Rudo, violento, perjuro, astuto, asesino de dos sultanes, Beibars era, en realidad, el salvador del islam. Era, tal vez, el único que no se engañaba acerca del verdadero estado de sus fuerzas ni exageraba el alcance de su victoria sobre el ejército de Hulagu. Sabía perfectamente que la gran batalla no tardaría en prepararse. Por consiguiente, ordenó evacuar Damasco, alejando a las mujeres y niños del norte de Siria, con el doble fin de disponer de más víveres para sus soldados y despoblar toda la región situada entre Alepo y Mesopotamia. Los arbustos fueron quemados y los árboles, talados, para que no sirviesen de alimento a los caballos, ni de sombra y leña a los mongoles, privándolos de protección y material.
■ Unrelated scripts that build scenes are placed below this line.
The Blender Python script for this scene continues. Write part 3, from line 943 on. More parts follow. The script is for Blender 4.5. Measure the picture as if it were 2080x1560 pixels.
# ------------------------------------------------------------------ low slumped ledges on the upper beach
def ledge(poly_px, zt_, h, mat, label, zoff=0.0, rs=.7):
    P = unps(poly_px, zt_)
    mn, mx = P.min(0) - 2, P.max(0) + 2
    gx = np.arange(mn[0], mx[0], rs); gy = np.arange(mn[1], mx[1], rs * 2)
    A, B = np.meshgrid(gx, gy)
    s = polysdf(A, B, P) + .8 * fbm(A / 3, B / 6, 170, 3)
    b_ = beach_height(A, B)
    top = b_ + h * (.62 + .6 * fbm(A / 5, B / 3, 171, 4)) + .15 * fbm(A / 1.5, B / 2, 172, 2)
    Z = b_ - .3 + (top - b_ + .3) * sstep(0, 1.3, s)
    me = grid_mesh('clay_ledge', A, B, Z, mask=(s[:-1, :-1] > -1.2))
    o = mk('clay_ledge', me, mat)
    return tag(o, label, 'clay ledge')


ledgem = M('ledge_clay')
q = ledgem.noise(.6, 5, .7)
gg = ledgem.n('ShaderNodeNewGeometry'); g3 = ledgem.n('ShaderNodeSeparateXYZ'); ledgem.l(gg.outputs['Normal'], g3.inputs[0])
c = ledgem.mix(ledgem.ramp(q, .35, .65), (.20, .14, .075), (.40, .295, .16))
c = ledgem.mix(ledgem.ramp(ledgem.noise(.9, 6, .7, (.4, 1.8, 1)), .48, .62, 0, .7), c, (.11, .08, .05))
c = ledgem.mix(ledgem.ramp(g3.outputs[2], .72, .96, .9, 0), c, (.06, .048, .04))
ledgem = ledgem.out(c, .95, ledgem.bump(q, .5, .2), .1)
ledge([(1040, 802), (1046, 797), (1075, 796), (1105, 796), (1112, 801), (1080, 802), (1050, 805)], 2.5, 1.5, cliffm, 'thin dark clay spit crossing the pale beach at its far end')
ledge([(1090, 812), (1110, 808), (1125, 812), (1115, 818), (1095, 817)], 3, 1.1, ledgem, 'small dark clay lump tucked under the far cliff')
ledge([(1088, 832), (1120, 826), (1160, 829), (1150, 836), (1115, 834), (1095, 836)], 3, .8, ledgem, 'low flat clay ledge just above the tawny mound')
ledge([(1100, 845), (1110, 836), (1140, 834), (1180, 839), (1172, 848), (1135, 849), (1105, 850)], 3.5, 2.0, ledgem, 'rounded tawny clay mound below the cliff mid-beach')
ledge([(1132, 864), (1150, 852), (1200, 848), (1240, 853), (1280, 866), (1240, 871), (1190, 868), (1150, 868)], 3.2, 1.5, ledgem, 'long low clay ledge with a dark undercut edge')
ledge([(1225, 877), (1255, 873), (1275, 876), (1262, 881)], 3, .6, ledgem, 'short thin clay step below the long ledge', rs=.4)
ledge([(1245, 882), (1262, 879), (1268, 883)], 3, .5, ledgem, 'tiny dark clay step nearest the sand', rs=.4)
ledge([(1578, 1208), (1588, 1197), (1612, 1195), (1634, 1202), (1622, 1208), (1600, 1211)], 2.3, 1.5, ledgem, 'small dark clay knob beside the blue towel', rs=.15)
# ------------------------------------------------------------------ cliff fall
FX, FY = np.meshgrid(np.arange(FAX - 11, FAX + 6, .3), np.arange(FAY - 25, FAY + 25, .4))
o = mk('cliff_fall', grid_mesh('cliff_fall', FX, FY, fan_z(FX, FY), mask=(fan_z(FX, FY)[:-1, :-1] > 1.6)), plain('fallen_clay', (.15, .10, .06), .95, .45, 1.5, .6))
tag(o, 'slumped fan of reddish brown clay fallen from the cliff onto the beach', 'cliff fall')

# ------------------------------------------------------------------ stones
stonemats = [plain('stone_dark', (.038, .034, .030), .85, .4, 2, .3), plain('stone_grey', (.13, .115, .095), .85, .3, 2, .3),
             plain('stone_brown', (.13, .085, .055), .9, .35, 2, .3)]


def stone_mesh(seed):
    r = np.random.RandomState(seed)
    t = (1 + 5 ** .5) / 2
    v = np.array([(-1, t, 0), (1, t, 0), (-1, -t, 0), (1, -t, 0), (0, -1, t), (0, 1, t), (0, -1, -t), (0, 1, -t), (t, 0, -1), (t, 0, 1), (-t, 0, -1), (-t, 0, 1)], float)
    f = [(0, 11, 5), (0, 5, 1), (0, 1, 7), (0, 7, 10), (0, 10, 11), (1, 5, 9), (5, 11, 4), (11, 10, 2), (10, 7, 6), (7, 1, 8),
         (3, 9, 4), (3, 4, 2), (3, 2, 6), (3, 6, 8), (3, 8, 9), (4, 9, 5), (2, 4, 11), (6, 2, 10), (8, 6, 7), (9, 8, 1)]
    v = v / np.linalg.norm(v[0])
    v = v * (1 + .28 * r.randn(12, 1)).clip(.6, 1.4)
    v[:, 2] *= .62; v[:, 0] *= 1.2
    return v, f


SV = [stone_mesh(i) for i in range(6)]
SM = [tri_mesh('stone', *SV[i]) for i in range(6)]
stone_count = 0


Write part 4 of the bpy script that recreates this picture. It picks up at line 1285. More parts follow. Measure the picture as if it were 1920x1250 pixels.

Mientras realizaba estos preparativos, como hábil diplomático, prudente soberano y buen general, obtenía ventajas de la situación. En primer lugar, aseguraba su posición, erigiendo en su corte un nuevo califato para uno de los familiares del califa asesinado en Bagdad. El nuevo califa declaró los derechos de soberanía de Beibars sobre todos los países del islam, así como sobre los demás que Alá librara del yugo de los infieles. De este modo, convirtió a un usurpador en el sultán legítimo de Egipto y Siria. El sultán ordenó jurar solemnemente a todas las provincias fidelidad al califa, elevando así a El Cairo, su capital, a la dignidad de nuevo centro del islam.
En calidad de sultán legítimo, soberano supremo de todos los muslimes y protector del califa, se encontraba en condiciones de atraerse a uno de los más poderosos aliados existentes: Borke, el kan mongol de La Horda de Oro, pues era el primer soberano mongol que había abrazado el islamismo.